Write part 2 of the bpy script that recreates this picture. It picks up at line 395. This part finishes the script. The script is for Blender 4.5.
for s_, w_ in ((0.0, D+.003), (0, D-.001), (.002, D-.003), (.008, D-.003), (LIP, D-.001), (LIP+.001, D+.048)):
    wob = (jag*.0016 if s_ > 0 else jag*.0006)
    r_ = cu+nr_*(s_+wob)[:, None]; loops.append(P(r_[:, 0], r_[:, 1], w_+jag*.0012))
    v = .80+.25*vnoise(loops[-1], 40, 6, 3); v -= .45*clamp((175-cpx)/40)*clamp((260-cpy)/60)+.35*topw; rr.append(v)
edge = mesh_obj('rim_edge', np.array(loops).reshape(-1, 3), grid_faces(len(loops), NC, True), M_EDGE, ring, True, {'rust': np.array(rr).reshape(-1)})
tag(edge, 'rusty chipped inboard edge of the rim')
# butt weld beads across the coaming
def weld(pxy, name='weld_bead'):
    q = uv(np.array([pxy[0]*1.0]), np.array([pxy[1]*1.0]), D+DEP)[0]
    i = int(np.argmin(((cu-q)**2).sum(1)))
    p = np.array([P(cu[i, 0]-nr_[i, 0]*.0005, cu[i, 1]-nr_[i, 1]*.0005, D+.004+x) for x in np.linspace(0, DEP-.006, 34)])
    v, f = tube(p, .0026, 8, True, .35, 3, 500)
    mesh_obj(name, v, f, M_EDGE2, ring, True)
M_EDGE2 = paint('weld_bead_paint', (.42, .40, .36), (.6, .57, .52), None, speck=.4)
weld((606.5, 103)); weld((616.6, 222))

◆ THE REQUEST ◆
Type out all of the material again, word for word.

◆ EXERCISE ANSWER ◆
Write part 2 of the bpy script that recreates this picture. It picks up at line 395. This part finishes the script. The script is for Blender 4.5.
for s_, w_ in ((0.0, D+.003), (0, D-.001), (.002, D-.003), (.008, D-.003), (LIP, D-.001), (LIP+.001, D+.048)):
    wob = (jag*.0016 if s_ > 0 else jag*.0006)
    r_ = cu+nr_*(s_+wob)[:, None]; loops.append(P(r_[:, 0], r_[:, 1], w_+jag*.0012))
    v = .80+.25*vnoise(loops[-1], 40, 6, 3); v -= .45*clamp((175-cpx)/40)*clamp((260-cpy)/60)+.35*topw; rr.append(v)
edge = mesh_obj('rim_edge', np.array(loops).reshape(-1, 3), grid_faces(len(loops), NC, True), M_EDGE, ring, True, {'rust': np.array(rr).reshape(-1)})
tag(edge, 'rusty chipped inboard edge of the rim')
# butt weld beads across the coaming
def weld(pxy, name='weld_bead'):
    q = uv(np.array([pxy[0]*1.0]), np.array([pxy[1]*1.0]), D+DEP)[0]
    i = int(np.argmin(((cu-q)**2).sum(1)))
    p = np.array([P(cu[i, 0]-nr_[i, 0]*.0005, cu[i, 1]-nr_[i, 1]*.0005, D+.004+x) for x in np.linspace(0, DEP-.006, 34)])
    v, f = tube(p, .0026, 8, True, .35, 3, 500)
    mesh_obj(name, v, f, M_EDGE2, ring, True)
M_EDGE2 = paint('weld_bead_paint', (.42, .40, .36), (.6, .57, .52), None, speck=.4)
weld((606.5, 103)); weld((616.6, 222))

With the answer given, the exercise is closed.